TASK STATEMENT »
Transcribe the listing below from its opening line up to and including the line that contains "SC.camera = cam"; reproduce nothing else.

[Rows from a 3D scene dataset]

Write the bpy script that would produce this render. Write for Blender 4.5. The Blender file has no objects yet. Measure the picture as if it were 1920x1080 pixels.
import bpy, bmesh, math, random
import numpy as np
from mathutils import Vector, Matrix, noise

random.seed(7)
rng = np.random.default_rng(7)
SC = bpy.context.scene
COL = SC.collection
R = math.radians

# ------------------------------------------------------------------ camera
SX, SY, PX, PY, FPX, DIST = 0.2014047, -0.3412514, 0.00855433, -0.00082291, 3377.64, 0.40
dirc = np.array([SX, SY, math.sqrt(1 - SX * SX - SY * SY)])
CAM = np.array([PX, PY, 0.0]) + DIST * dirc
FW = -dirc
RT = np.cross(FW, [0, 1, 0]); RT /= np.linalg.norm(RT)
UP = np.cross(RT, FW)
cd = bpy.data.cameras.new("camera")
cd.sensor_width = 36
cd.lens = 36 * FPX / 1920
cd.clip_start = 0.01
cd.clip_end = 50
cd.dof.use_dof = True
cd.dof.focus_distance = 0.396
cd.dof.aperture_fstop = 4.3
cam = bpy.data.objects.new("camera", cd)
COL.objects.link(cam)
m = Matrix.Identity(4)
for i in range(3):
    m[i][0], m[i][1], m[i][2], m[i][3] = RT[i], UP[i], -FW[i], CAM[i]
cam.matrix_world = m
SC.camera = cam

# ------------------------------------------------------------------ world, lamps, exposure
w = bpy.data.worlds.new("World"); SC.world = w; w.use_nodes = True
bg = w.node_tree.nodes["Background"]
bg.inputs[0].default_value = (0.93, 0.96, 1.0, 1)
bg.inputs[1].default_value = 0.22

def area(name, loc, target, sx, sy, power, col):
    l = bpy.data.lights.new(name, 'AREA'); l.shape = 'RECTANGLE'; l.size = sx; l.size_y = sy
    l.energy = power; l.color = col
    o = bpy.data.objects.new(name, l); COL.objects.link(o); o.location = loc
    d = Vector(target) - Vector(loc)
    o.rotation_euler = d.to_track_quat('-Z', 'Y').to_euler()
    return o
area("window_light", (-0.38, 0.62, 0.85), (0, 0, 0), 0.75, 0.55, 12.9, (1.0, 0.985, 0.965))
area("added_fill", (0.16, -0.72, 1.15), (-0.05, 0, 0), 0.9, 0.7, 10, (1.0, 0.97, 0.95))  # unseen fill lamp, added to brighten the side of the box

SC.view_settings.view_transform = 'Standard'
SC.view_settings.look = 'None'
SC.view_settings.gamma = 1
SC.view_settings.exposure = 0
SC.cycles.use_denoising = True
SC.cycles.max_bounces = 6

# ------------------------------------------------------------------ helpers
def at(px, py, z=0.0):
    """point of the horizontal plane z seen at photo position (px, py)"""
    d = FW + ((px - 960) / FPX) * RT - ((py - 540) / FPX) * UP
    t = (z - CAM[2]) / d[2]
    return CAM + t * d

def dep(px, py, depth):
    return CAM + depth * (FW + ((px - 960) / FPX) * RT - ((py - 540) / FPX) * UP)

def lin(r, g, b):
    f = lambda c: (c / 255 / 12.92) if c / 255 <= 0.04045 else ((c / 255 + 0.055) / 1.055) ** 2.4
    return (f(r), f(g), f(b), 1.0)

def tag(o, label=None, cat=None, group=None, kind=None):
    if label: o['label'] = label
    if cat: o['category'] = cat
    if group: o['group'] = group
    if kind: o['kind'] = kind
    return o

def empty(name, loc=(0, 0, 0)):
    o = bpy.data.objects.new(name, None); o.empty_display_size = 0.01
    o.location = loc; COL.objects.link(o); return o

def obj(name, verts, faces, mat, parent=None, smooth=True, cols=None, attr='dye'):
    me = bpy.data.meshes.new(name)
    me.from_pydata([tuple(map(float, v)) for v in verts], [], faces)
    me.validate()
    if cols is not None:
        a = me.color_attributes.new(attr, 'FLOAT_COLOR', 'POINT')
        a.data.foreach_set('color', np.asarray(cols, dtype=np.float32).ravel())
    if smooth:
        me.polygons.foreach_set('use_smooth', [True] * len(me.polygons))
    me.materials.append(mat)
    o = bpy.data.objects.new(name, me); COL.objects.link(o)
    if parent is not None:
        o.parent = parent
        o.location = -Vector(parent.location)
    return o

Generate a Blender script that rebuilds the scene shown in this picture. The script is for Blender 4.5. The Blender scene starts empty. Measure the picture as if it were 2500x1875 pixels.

COMPLETE OUTPUT »
Write the bpy script that would produce this render. Write for Blender 4.5. The Blender file has no objects yet. Measure the picture as if it were 1920x1080 pixels.
import bpy, bmesh, math, random
import numpy as np
from mathutils import Vector, Matrix, noise

random.seed(7)
rng = np.random.default_rng(7)
SC = bpy.context.scene
COL = SC.collection
R = math.radians

# ------------------------------------------------------------------ camera
SX, SY, PX, PY, FPX, DIST = 0.2014047, -0.3412514, 0.00855433, -0.00082291, 3377.64, 0.40
dirc = np.array([SX, SY, math.sqrt(1 - SX * SX - SY * SY)])
CAM = np.array([PX, PY, 0.0]) + DIST * dirc
FW = -dirc
RT = np.cross(FW, [0, 1, 0]); RT /= np.linalg.norm(RT)
UP = np.cross(RT, FW)
cd = bpy.data.cameras.new("camera")
cd.sensor_width = 36
cd.lens = 36 * FPX / 1920
cd.clip_start = 0.01
cd.clip_end = 50
cd.dof.use_dof = True
cd.dof.focus_distance = 0.396
cd.dof.aperture_fstop = 4.3
cam = bpy.data.objects.new("camera", cd)
COL.objects.link(cam)
m = Matrix.Identity(4)
for i in range(3):
    m[i][0], m[i][1], m[i][2], m[i][3] = RT[i], UP[i], -FW[i], CAM[i]
cam.matrix_world = m
SC.camera = cam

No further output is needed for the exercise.